Members of ASEA/AFSCME Local 52 have a simple message for legislators: Do your job, so we can do ours. To punctuate their point, AFSCME members recently delivered symbolic pink slips to Alaska lawmakers.

Every day, Alaska state employees report to work because they know their neighbors are counting on them. They care for the elderly, maintain the state’s natural resources, help residents find jobs and do so much more for their communities.

"We perform jobs that are necessary to keep the state functioning," said Kirsa Hughes-Skandijs, a Department of Labor employee who analyzes data that’s ultimately used to create safer workplaces. “This would not only be an economic hit to our communities, there would be an immediate loss of services."
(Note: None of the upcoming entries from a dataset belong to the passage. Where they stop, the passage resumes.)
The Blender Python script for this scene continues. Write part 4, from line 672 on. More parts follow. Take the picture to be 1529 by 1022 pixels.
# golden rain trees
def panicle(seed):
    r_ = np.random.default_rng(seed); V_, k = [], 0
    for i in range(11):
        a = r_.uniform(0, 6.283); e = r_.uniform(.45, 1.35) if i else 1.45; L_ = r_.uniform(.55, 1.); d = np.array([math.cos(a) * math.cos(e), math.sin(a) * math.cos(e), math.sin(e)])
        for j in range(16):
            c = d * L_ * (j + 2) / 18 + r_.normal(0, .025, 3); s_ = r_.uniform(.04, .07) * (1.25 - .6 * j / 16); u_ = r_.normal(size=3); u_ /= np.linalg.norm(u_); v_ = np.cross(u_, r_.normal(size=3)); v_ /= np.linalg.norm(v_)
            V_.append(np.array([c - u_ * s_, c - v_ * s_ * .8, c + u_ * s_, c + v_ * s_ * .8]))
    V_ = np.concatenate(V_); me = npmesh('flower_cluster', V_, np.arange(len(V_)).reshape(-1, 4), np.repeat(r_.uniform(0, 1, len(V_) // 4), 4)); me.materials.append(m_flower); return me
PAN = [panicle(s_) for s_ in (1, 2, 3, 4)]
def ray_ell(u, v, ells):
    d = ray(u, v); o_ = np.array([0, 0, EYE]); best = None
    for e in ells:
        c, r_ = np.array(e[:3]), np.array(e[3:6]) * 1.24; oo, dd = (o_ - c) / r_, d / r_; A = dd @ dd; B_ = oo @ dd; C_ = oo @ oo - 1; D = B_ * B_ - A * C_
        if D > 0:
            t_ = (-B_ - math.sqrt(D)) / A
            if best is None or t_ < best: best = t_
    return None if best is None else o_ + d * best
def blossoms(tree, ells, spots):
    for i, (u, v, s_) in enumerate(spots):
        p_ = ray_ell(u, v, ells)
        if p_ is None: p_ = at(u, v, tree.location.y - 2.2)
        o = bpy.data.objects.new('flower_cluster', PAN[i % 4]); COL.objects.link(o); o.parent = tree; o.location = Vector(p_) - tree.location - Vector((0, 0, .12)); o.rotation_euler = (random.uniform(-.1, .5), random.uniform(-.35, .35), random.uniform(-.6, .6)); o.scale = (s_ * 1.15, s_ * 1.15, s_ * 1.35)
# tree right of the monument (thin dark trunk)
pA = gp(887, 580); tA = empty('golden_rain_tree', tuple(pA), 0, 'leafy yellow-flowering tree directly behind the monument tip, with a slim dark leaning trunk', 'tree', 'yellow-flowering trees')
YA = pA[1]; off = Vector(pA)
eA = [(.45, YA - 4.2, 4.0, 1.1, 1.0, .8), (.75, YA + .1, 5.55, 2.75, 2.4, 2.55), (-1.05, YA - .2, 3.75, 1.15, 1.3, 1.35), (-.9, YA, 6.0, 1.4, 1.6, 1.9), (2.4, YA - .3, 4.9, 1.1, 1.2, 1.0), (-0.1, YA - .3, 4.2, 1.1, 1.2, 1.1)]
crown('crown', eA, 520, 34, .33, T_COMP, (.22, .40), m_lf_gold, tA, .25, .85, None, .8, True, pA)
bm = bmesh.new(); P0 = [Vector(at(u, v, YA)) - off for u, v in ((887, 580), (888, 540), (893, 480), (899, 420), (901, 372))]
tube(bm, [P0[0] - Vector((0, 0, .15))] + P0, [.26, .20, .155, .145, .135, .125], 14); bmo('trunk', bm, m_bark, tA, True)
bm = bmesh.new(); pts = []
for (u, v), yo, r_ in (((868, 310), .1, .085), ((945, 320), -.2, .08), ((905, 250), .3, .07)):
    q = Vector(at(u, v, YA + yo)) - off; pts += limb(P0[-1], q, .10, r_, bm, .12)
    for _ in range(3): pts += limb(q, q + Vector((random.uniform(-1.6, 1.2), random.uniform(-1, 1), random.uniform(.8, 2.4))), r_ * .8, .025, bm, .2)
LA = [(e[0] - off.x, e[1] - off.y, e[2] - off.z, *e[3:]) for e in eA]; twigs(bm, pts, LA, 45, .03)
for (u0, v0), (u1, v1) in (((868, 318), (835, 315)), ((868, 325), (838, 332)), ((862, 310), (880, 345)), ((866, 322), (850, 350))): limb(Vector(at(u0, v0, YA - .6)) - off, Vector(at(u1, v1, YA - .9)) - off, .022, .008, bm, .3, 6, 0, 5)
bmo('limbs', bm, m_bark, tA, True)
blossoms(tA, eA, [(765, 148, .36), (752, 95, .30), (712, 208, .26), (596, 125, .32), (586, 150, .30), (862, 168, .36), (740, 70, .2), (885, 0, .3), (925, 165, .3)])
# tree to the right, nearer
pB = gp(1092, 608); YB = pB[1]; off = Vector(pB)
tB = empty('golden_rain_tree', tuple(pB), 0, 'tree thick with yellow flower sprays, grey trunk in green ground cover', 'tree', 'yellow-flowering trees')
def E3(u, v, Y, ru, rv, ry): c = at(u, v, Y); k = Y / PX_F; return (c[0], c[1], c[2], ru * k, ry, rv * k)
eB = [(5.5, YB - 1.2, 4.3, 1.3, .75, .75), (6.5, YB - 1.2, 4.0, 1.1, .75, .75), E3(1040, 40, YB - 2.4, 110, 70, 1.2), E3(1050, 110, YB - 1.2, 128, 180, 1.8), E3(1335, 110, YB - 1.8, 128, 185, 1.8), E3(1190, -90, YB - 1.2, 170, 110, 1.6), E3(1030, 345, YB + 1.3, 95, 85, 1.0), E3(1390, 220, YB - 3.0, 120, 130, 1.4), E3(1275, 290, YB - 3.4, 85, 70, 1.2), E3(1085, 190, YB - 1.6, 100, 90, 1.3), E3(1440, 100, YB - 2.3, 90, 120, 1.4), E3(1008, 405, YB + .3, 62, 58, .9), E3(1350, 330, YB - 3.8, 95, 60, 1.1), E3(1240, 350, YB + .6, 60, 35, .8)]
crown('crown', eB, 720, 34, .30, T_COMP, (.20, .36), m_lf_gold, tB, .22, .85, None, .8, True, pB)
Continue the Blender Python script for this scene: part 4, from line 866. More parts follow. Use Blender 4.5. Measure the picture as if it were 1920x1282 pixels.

Hughes-Skandijs was part of a delegation of AFSCME members who delivered a petition in the form of a pink slip to Senate President Pete Kelly on June 13. More than 1,600 state employees and residents signed the petition in less than two weeks.

(From left to right) Jim Duncan, Don Hale, Vince Beltrami, Andrew Washburn, Kirsa Hughes-Skandijs and Nadine Lefebvre were among the AFSCME members who delivered a “pink slip” petition to the Alaska Senate to persuade state lawmakers to avoid a government shutdown come July 1.

Photo by Reber Stein

Andrew Washburn, the registrar for the Alaska State Museum, was also part of that delegation.

“Of course a shutdown would mean a loss of revenue and ticket sales,” said Washburn. “But you cannot place a value on the sacred artifacts that we are responsible for.”

As a caretaker of the state’s identity, Washburn sees a government shutdown as a clear threat.

“What makes our state great is a balance between modern life and a way of life that’s gone on for thousands of years. This necessarily involves compromise,” he said.

The Alaska House and Senate are squabbling over how to plug Alaska's $2.7 billion deficit.